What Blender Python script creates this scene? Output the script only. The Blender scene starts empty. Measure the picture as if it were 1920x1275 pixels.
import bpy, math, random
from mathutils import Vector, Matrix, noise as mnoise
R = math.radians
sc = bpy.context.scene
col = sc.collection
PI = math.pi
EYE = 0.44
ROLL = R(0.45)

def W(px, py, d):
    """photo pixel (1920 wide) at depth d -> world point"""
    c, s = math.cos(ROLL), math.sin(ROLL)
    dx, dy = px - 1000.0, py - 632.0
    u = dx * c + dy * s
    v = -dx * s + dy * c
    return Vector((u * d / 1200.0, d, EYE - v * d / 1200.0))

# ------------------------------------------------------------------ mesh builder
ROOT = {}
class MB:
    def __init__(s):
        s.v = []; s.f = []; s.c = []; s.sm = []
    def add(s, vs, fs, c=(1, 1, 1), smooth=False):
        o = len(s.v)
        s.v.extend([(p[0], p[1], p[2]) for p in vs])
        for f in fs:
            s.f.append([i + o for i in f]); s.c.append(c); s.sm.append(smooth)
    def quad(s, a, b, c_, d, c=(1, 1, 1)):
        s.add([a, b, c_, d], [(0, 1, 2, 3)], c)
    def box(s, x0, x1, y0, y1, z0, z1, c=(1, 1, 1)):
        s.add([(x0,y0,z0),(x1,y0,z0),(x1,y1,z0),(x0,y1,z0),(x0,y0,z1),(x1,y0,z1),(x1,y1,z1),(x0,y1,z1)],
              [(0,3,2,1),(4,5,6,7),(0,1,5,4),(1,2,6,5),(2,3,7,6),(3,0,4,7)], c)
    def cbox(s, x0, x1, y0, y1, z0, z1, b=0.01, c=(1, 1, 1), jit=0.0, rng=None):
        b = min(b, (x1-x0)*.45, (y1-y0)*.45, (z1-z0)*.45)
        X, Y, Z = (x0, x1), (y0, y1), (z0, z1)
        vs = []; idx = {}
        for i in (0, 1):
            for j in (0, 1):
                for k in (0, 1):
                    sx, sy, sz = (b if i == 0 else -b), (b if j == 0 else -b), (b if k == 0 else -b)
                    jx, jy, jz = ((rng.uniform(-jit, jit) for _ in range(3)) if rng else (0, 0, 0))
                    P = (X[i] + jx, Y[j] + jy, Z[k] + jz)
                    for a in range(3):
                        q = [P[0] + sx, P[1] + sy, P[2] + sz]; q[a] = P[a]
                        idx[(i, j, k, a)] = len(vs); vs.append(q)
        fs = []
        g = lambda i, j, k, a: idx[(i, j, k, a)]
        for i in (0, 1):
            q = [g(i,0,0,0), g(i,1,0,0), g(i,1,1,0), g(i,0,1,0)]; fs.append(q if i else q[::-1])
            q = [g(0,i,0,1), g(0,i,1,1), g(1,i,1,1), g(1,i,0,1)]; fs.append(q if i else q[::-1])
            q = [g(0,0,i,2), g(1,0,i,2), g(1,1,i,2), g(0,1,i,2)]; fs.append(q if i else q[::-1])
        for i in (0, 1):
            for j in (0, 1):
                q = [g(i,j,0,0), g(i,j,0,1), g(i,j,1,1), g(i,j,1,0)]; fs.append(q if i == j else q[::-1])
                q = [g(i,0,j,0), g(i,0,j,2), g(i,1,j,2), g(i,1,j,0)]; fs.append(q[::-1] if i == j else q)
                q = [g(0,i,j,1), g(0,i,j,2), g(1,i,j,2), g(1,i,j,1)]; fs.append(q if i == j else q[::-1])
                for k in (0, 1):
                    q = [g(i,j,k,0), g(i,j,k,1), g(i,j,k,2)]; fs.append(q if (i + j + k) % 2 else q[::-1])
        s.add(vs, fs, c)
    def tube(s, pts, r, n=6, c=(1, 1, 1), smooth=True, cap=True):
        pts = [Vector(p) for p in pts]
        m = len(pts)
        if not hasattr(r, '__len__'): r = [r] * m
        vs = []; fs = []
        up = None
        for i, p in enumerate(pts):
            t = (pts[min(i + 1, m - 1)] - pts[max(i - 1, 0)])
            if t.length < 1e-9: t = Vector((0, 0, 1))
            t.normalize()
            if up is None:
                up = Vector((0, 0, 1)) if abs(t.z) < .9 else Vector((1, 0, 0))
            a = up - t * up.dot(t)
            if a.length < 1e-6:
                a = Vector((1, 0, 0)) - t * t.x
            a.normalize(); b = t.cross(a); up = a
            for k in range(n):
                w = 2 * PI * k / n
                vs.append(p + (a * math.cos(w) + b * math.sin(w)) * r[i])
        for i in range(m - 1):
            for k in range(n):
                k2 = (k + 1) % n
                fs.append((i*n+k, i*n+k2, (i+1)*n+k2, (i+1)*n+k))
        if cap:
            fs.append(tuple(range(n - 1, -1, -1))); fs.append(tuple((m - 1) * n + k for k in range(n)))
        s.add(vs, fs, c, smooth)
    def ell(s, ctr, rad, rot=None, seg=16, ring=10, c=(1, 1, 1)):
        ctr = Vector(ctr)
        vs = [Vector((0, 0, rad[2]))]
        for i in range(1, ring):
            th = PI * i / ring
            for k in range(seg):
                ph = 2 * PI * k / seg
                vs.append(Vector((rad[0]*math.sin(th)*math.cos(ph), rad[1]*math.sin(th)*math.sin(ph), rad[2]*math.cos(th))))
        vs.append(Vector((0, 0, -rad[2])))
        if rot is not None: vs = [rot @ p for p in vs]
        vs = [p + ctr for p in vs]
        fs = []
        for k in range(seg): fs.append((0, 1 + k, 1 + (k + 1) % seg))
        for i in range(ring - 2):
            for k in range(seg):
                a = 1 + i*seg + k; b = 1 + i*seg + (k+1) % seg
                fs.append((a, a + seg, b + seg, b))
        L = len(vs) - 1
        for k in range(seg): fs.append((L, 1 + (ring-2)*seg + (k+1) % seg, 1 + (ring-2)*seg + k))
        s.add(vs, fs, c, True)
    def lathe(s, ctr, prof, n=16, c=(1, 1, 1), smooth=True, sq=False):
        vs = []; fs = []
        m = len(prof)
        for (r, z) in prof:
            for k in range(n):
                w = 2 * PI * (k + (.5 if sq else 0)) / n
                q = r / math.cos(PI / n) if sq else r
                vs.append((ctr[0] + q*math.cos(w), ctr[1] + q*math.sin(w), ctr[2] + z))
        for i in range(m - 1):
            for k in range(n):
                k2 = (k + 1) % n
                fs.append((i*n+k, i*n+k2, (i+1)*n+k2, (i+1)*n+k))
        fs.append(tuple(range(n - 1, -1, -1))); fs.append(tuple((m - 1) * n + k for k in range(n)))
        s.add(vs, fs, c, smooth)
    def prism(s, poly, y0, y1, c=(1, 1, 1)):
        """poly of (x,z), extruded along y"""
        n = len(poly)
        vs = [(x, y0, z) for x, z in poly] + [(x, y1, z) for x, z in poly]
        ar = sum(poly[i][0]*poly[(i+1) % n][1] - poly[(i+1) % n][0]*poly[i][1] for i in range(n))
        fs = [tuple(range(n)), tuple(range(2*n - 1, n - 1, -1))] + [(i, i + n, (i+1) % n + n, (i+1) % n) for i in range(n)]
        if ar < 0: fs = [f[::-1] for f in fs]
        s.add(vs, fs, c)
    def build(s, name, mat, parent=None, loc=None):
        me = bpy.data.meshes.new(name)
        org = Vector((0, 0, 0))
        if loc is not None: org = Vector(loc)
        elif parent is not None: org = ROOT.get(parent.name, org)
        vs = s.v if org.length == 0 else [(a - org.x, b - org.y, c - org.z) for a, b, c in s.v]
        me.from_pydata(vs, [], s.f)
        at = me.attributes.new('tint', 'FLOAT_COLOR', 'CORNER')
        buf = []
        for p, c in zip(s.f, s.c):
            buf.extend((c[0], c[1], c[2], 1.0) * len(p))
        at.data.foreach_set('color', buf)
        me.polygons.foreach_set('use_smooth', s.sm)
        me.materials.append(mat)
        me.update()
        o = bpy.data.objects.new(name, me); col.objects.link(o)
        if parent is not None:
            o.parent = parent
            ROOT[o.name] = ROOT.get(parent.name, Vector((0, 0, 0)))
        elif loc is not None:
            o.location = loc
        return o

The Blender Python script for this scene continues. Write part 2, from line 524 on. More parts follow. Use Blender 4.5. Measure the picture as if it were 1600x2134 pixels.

--*--

_GIVEN PROBLEM_
Lines from the start of the material above through the line containing "return Vector((u *" are to be duplicated exactly, and only those.

_SOLUTION BELOW_
What Blender Python script creates this scene? Output the script only. The Blender scene starts empty. Measure the picture as if it were 1920x1275 pixels.
import bpy, math, random
from mathutils import Vector, Matrix, noise as mnoise
R = math.radians
sc = bpy.context.scene
col = sc.collection
PI = math.pi
EYE = 0.44
ROLL = R(0.45)

def W(px, py, d):
    """photo pixel (1920 wide) at depth d -> world point"""
    c, s = math.cos(ROLL), math.sin(ROLL)
    dx, dy = px - 1000.0, py - 632.0
    u = dx * c + dy * s
    v = -dx * s + dy * c
    return Vector((u * d / 1200.0, d, EYE - v * d / 1200.0))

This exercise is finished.